Introduction
Now that she has a new job, Harvard law prof Elizabeth Warren isn’t wasting time getting started. In her first week as an assistant to President Obama, the consumer protection expert began work on an effort to simplify the morass of paperwork that accompanies mortgage transactions.
Here’s a piece I wrote for AOL’s Housing Watch that takes a look at the effort — and explains why it’s an important project.
When I saw that Elizabeth Warren had begun her duties as President Obama’s consumer-protection watchdog by holding a forum Tuesday on simplifying mortgage paperwork, one of the first things that popped into my head was a neat trick that a few mortgage professionals liked to pull back in the heady days of the home-loan boom.
When a customer insisted on a fixed-rate loan, but the mortgage workers could make more money by selling her an adjustable-rate one, the folks handling the paperwork had an easy solution. They positioned a few fixed-rate loan documents at the top of the stack of paperwork to be signed by the borrower.
They buried the real docs — the ones indicating the loan had an adjustable rate that would zoom upward in two or three years — near the bottom of the pile.
Then, after the borrower had flipped from signature line to signature line, scribbling his or her consent across the entire stack, and gone home, it was easy enough to peel the fixed-rate documents off the top and throw them in the trash.
This bit of bait and switch was just one of the many examples of the derring-do dreamed up by the bad boys of the mortgage industry. Of course, the Department of the Treasury being the Department of Treasury, its press release about Tuesday’s paperwork reform meetup didn’t give much sense of the creativity and audacity of mortgage professionals who seek to take advantage of unsuspecting borrowers: “Event Brings Together Stakeholders to Discuss Path Forward to Simplify Mortgage Disclosure Forms, Empower Consumers With Better, Easy-to-Understand Information.”
Salon’s Andrew Leonard notes that, after all the excitement in Washington over whether Warren would be appointed chief of the new Consumer Financial Protection Bureau, streamlining disclosure rules seems, well, boring. It has, Leonard says, a “closing-the-barn-door-after-the-farm-has-been-foreclosed-upon” feel to it.
Leonard’s a smart writer, but in this case, I think, he’s a bit off base.
Now that she’s been named as a presidential assistant charged with helping set up the new consumer bureau, Warren is right to focus on the most basic of concerns: making sure mortgage borrowers know what they’re getting.
Can’t get no satisfaction
The complexity and volume of the paperwork associated with signing up for a home loan makes it easy for unscrupulous professionals to abuse consumers – misleading them about how much they’ll pay and what flavor of loan they’re getting and slipping in all manner of junk fees. My favorite junk fees are a pair of charges that sound important (and even seem to hint at romantic bliss) but are in fact meaningless: “commitment fees” and “satisfaction fees.”

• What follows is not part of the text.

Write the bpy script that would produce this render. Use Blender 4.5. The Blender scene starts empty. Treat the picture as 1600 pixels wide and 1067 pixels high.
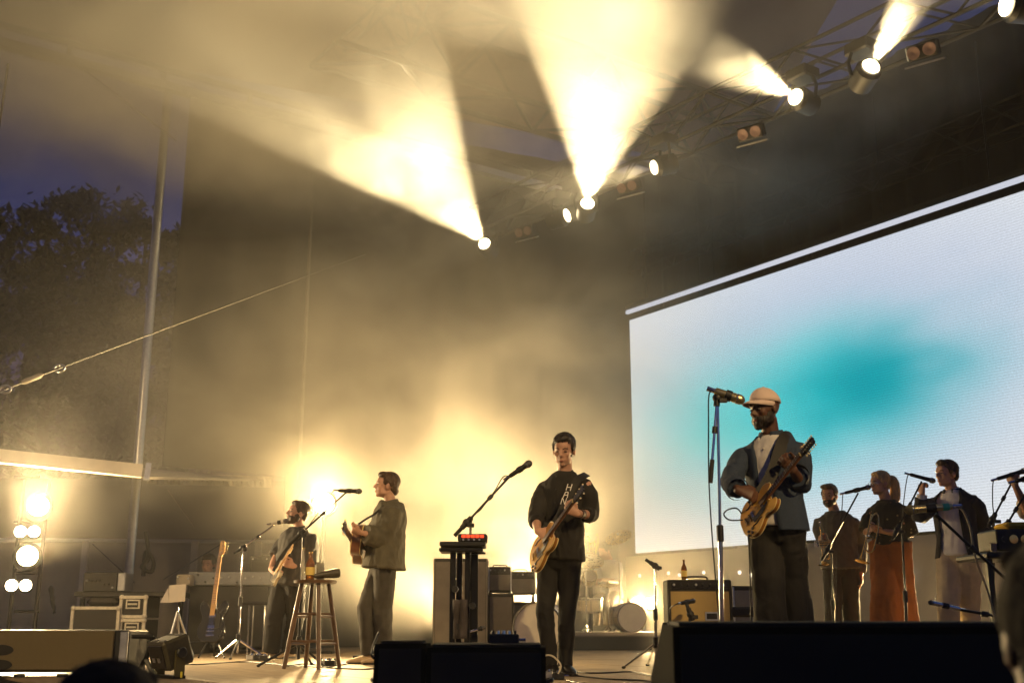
import bpy, bmesh, math, random
from mathutils import Vector as V, Matrix as MX, noise as NZ
R = math.radians
random.seed(7)
sc = bpy.context.scene
COL = sc.collection
# ---------------------------------------------------------------- camera, world, exposure
FPX, PITCH, CAMZ = 1760.0, R(14.0), 0.37
cd = bpy.data.cameras.new('camera'); cam = bpy.data.objects.new('camera', cd); COL.objects.link(cam)
cam.location = (0, 0, CAMZ); cam.rotation_euler = (R(90) + PITCH, 0, 0)
cd.sensor_width = 36.0; cd.lens = FPX * 36.0 / 1600.0; cd.clip_start = 0.05; cd.clip_end = 2000
cd.dof.use_dof = True; cd.dof.focus_distance = 8.6; cd.dof.aperture_fstop = 3.2
sc.camera = cam
w = bpy.data.worlds.new('World'); sc.world = w; w.use_nodes = True
nt = w.node_tree; nt.nodes.clear()
sky = nt.nodes.new('ShaderNodeTexSky'); sky.sky_type = 'NISHITA'; sky.sun_disc = False
sky.sun_elevation = R(-2.0); sky.sun_rotation = R(150); sky.ozone_density = 3.6
bg = nt.nodes.new('ShaderNodeBackground'); wo = nt.nodes.new('ShaderNodeOutputWorld')
SKY_STRENGTH = 0.7
bg.inputs[1].default_value = SKY_STRENGTH
nt.links.new(sky.outputs[0], bg.inputs[0]); nt.links.new(bg.outputs[0], wo.inputs[0])
sc.view_settings.view_transform = 'Standard'; sc.view_settings.look = 'None'
sc.view_settings.exposure = 0.0; sc.view_settings.gamma = 1.0; sc.view_settings.use_curve_mapping = False
sc.render.engine = 'CYCLES'
cy = sc.cycles
cy.use_denoising = True; cy.use_adaptive_sampling = True; cy.adaptive_threshold = 0.03
cy.max_bounces = 5; cy.diffuse_bounces = 2; cy.glossy_bounces = 2; cy.transmission_bounces = 3; cy.volume_bounces = 0
cy.transparent_max_bounces = 8
cy.sample_clamp_indirect = 4.0; cy.caustics_reflective = False; cy.caustics_refractive = False
cy.volume_step_rate = 1.0; cy.volume_max_steps = 128
try: cy.denoiser = 'OPENIMAGEDENOISE'
except Exception: pass

def P(px, py, Y):
    'the point at depth Y (metres ahead of the camera) that the photograph shows at that spot'
    a = (px - 800.0) / FPX; b = (533.5 - py) / FPX
    dy = math.cos(PITCH) - b * math.sin(PITCH); dz = math.sin(PITCH) + b * math.cos(PITCH)
    t = Y / dy
    return V((a * t, Y, CAMZ + dz * t))
def G(px, Y):
    'the point of the stage floor under that column at depth Y'
    q = P(px, 972, Y); return V((q.x, Y, 0))
U = V((-0.568, 0.823, 0))      # along the stage, towards the far wing
W = V((0.823, 0.568, 0))       # upstage
EL = {}
# lamps: (pos, target, cone degrees, blend, watts, colour, radius)
def lamp(name, pos, target, cone, power, col=(1, .76, .36), blend=.12, rad=.05):
    l = bpy.data.lights.new(name, 'SPOT'); l.energy = power; l.color = col; l.spot_size = R(cone); l.spot_blend = blend
    l.shadow_soft_size = rad
    o = bpy.data.objects.new(name, l); COL.objects.link(o); o.location = pos
    o.rotation_euler = (V(target) - V(pos)).to_track_quat('-Z', 'Y').to_euler()
    return o
# ---------------------------------------------------------------- materials
def mat(name, col, rough=.6, metal=0., var=.15, vs=8., bump=0., bs=60., coat=0., sheen=0., trans=0., ior=1.45, stretch=None):
    m = bpy.data.materials.new(name); m.use_nodes = True
    n = m.node_tree; b = n.nodes['Principled BSDF']
    b.inputs['Roughness'].default_value = rough; b.inputs['Metallic'].default_value = metal
    b.inputs['Coat Weight'].default_value = coat; b.inputs['Sheen Weight'].default_value = sheen
    b.inputs['Transmission Weight'].default_value = trans; b.inputs['IOR'].default_value = ior
    c = (*col, 1)
    tc = n.nodes.new('ShaderNodeTexCoord'); src = tc.outputs['Object']
    if stretch:
        mp = n.nodes.new('ShaderNodeMapping'); mp.inputs['Scale'].default_value = stretch
        n.links.new(src, mp.inputs[0]); src = mp.outputs[0]
    if var > 0:
        t = n.nodes.new('ShaderNodeTexNoise'); t.inputs['Scale'].default_value = vs; t.inputs['Detail'].default_value = 5
        n.links.new(src, t.inputs['Vector'])
        rp = n.nodes.new('ShaderNodeValToRGB')
        rp.color_ramp.elements[0].position = .3; rp.color_ramp.elements[1].position = .7
        rp.color_ramp.elements[0].color = (*[x * (1 - var) for x in col], 1)
        rp.color_ramp.elements[1].color = (*[min(1, x * (1 + var)) for x in col], 1)
        n.links.new(t.outputs[0], rp.inputs[0]); n.links.new(rp.outputs[0], b.inputs['Base Color'])
        mr = n.nodes.new('ShaderNodeMapRange'); mr.inputs[3].default_value = max(0, rough - .1); mr.inputs[4].default_value = min(1, rough + .1)
        n.links.new(t.outputs[0], mr.inputs[0]); n.links.new(mr.outputs[0], b.inputs['Roughness'])
    else:
        b.inputs['Base Color'].default_value = c
    if bump > 0:
        t2 = n.nodes.new('ShaderNodeTexNoise'); t2.inputs['Scale'].default_value = bs; t2.inputs['Detail'].default_value = 4
        bp = n.nodes.new('ShaderNodeBump'); bp.inputs['Strength'].default_value = bump; bp.inputs['Distance'].default_value = .01
        n.links.new(src, t2.inputs['Vector']); n.links.new(t2.outputs[0], bp.inputs['Height']); n.links.new(bp.outputs[0], b.inputs['Normal'])
    return m
def glow(name, col, s):
    m = bpy.data.materials.new(name); m.use_nodes = True; n = m.node_tree; n.nodes.clear()
    e = n.nodes.new('ShaderNodeEmission'); o = n.nodes.new('ShaderNodeOutputMaterial')
    e.inputs[0].default_value = (*col, 1); e.inputs[1].default_value = s
    n.links.new(e.outputs[0], o.inputs[0]); return m

# ---------------------------------------------------------------- mesh collector
def frame(d, hint=V((0, 0, 1))):
    d = V(d).normalized()
    a = hint.cross(d)
    if a.length < 1e-4: a = V((1, 0, 0)).cross(d)
    if a.length < 1e-4: a = V((0, 1, 0)).cross(d)
    a.normalize(); return a, d.cross(a).normalized(), d
def basis(o, x, y, z):
    m = MX.Identity(4)
    for i, c in enumerate((x, y, z)):
        for j in range(3): m[j][i] = c[j]
    for j in range(3): m[j][3] = o[j]
    return m
class MB:
    def __init__(s): s.v = []; s.f = []; s.m = MX.Identity(4)
    def add(s, vs, fs):
        k = len(s.v); s.v += [s.m @ V(p) for p in vs]; s.f += [tuple(i + k for i in f) for f in fs]; return s
    def box(s, c, size, x=None, z=None, bev=0.):
        c = V(c); sx, sy, sz = [q / 2 for q in size]
        X = V(x).normalized() if x is not None else V((1, 0, 0))
        Z = V(z).normalized() if z is not None else V((0, 0, 1))
        Y = Z.cross(X).normalized(); Z = X.cross(Y).normalized()
        if bev <= 0:
            vs = [c + X * (i * sx) + Y * (j * sy) + Z * (k * sz) for k in (-1, 1) for j in (-1, 1) for i in (-1, 1)]
            return s.add(vs, [(0, 2, 3, 1), (4, 5, 7, 6), (0, 1, 5, 4), (2, 6, 7, 3), (0, 4, 6, 2), (1, 3, 7, 5)])
        # chamfered box: 24 vertices
        b = min(bev, sx * .9, sy * .9, sz * .9); vs = []; idx = {}
        for i in (-1, 1):
            for j in (-1, 1):
                for k in (-1, 1):
                    for ax in range(3):
                        e = [sx - b, sy - b, sz - b]; e[ax] += b
                        idx[i, j, k, ax] = len(vs); vs.append(c + X * (i * e[0]) + Y * (j * e[1]) + Z * (k * e[2]))
        fs = []
        for sg in (-1, 1):
            q = [idx[sg, -1, -1, 0], idx[sg, 1, -1, 0], idx[sg, 1, 1, 0], idx[sg, -1, 1, 0]]; fs.append(q if sg > 0 else q[::-1])
            q = [idx[-1, sg, -1, 1], idx[1, sg, -1, 1], idx[1, sg, 1, 1], idx[-1, sg, 1, 1]]; fs.append(q[::-1] if sg > 0 else q)
            q = [idx[-1, -1, sg, 2], idx[1, -1, sg, 2], idx[1, 1, sg, 2], idx[-1, 1, sg, 2]]; fs.append(q if sg > 0 else q[::-1])
        for a in (-1, 1):
            for b2 in (-1, 1):
                fs.append([idx[-1, a, b2, 1], idx[1, a, b2, 1], idx[1, a, b2, 2], idx[-1, a, b2, 2]])
                fs.append([idx[a, -1, b2, 0], idx[a, 1, b2, 0], idx[a, 1, b2, 2], idx[a, -1, b2, 2]])
                fs.append([idx[a, b2, -1, 0], idx[a, b2, 1, 0], idx[a, b2, 1, 1], idx[a, b2, -1, 1]])
                for k in (-1, 1): fs.append([idx[a, b2, k, 0], idx[a, b2, k, 1], idx[a, b2, k, 2]])
        return s.add(vs, fs)
    def tube(s, pts, r, n=8, cap=True, hint=V((0, 0, 1))):
        pts = [V(p) for p in pts]; rr = r if isinstance(r, (list, tuple)) else [r] * len(pts)
        vs = []; fs = []; a = None
        for i, p in enumerate(pts):
            d = (pts[min(i + 1, len(pts) - 1)] - pts[max(i - 1, 0)])
            if d.length < 1e-6: d = V((0, 0, 1))
            d.normalize()
            if a is None: a, b, _ = frame(d, hint)
            else:
                a = (a - d * a.dot(d))
                if a.length < 1e-5: a, b, _ = frame(d, hint)
                a.normalize(); b = d.cross(a)
            for k in range(n):
                t = 2 * math.pi * k / n; vs.append(p + (a * math.cos(t) + b * math.sin(t)) * rr[i])
        for i in range(len(pts) - 1):
            for k in range(n):
                q = (k + 1) % n; fs.append((i * n + k, i * n + q, (i + 1) * n + q, (i + 1) * n + k))
        if cap: fs += [tuple(range(n))[::-1], tuple((len(pts) - 1) * n + k for k in range(n))]
        return s.add(vs, fs)
    def loft(s, rings, n=14, cap=True):
        'rings: (centre, half axis vector a, half axis vector b)'
        vs = []; fs = []
        for c, a, b in rings:
            for k in range(n):
                t = 2 * math.pi * k / n; ca, sa = math.cos(t), math.sin(t)
                vs.append(V(c) + V(a) * ca + V(b) * sa)
        for i in range(len(rings) - 1):
            for k in range(n):
                q = (k + 1) % n; fs.append((i * n + k, i * n + q, (i + 1) * n + q, (i + 1) * n + k))
        if cap: fs += [tuple(range(n))[::-1], tuple((len(rings) - 1) * n + k for k in range(n))]
        return s.add(vs, fs)
    def ell(s, c, r, nu=14, nv=9, m=None):
        r = r if isinstance(r, (tuple, list)) else (r, r, r); vs = []; fs = []; c = V(c)
        def tr(q): return c + (m @ q if m is not None else q)
        vs.append(tr(V((0, 0, -r[2]))))
        for j in range(1, nv):
            ph = -math.pi / 2 + math.pi * j / nv
            for k in range(nu):
                t = 2 * math.pi * k / nu
                vs.append(tr(V((r[0] * math.cos(ph) * math.cos(t), r[1] * math.cos(ph) * math.sin(t), r[2] * math.sin(ph)))))
        vs.append(tr(V((0, 0, r[2])))); top = len(vs) - 1
        for k in range(nu):
            q = (k + 1) % nu; fs.append((0, 1 + q, 1 + k)); fs.append((top, 1 + (nv - 2) * nu + k, 1 + (nv - 2) * nu + q))
            for j in range(nv - 2): fs.append((1 + j * nu + k, 1 + j * nu + q, 1 + (j + 1) * nu + q, 1 + (j + 1) * nu + k))
        return s.add(vs, fs)
    def lathe(s, prof, c, ax=(0, 0, 1), n=20, cap=True):
        'prof: (distance along the axis, radius)'
        c = V(c); a, b, d = frame(ax); return s.loft([(c + d * h, a * max(r, 1e-4), b * max(r, 1e-4)) for h, r in prof], n, cap)
    def prism(s, poly, th, o, x, y, bev=0.):
        'flat outline (in x, y axes) of thickness th, centred on the outline plane'
        X = V(x).normalized(); Z = X.cross(V(y)).normalized(); Y = Z.cross(X); o = V(o); n = len(poly)
        cx = sum(p[0] for p in poly) / n; cyy = sum(p[1] for p in poly) / n
        def pt(p, h, k=1.): return o + X * (cx + (p[0] - cx) * k) + Y * (cyy + (p[1] - cyy) * k) + Z * h
        if bev > 0:
            R0 = max(max(abs(p[0] - cx), abs(p[1] - cyy)) for p in poly); k = 1 - bev / R0
            lv = [(-th / 2, k), (-th / 2 + bev * .6, 1), (th / 2 - bev * .6, 1), (th / 2, k)]
        else: lv = [(-th / 2, 1), (th / 2, 1)]
        vs = [pt(p, h, k) for h, k in lv for p in poly]; fs = []
        for i in range(len(lv) - 1):
            for q in range(n): fs.append((i * n + q, i * n + (q + 1) % n, (i + 1) * n + (q + 1) % n, (i + 1) * n + q))
        fs += [tuple(range(n))[::-1], tuple((len(lv) - 1) * n + q for q in range(n))]
        return s.add(vs, fs)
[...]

One reason the mortgage market is in bad shape now is that millions of borrowers were misled or mistaken about the details of their loans. Without a clear-eyed understanding, it was impossible for them to make informed decisions about whether to go through with the deals.
“Too often, families come to understand the legalese only when they get bitten by it,” Warren noted Tuesday. “This is particularly true in the mortgage market, where borrowers receive stacks of incomprehensible paperwork when they’re looking for a loan.”
Buyer be wary
Anybody who’s in the market for a mortgage these days should take note of the Harvard law professor’s words. And don’t wait for the bureaucrats to simplify the paperwork before you commit to becoming a smart – and skeptical – consumer.
Here’s what I like to tell friends who are getting ready to go through the mortgage process:
- Don’t let yourself be intimidated by a stack of documents. Read every page.
- Hire a lawyer who represents you – not the lender – and will go over the contracts with you. Or at least bring along a trusted friend or relative who understands money and mortgages.
- Demand that your lender take out junk fees. Be prepared to push away from the table and walk out if something in the paperwork doesn’t seem to be on the up and up.
- Above all, don’t let the professionals rush you through a loan closing. If somebody is trying to rush you, that should be a red flag.
I know. Reading through all that paperwork is boring. It can make your head hurt. But it’s necessary — and vital to protecting yourself in a marketplace where bad practices still linger.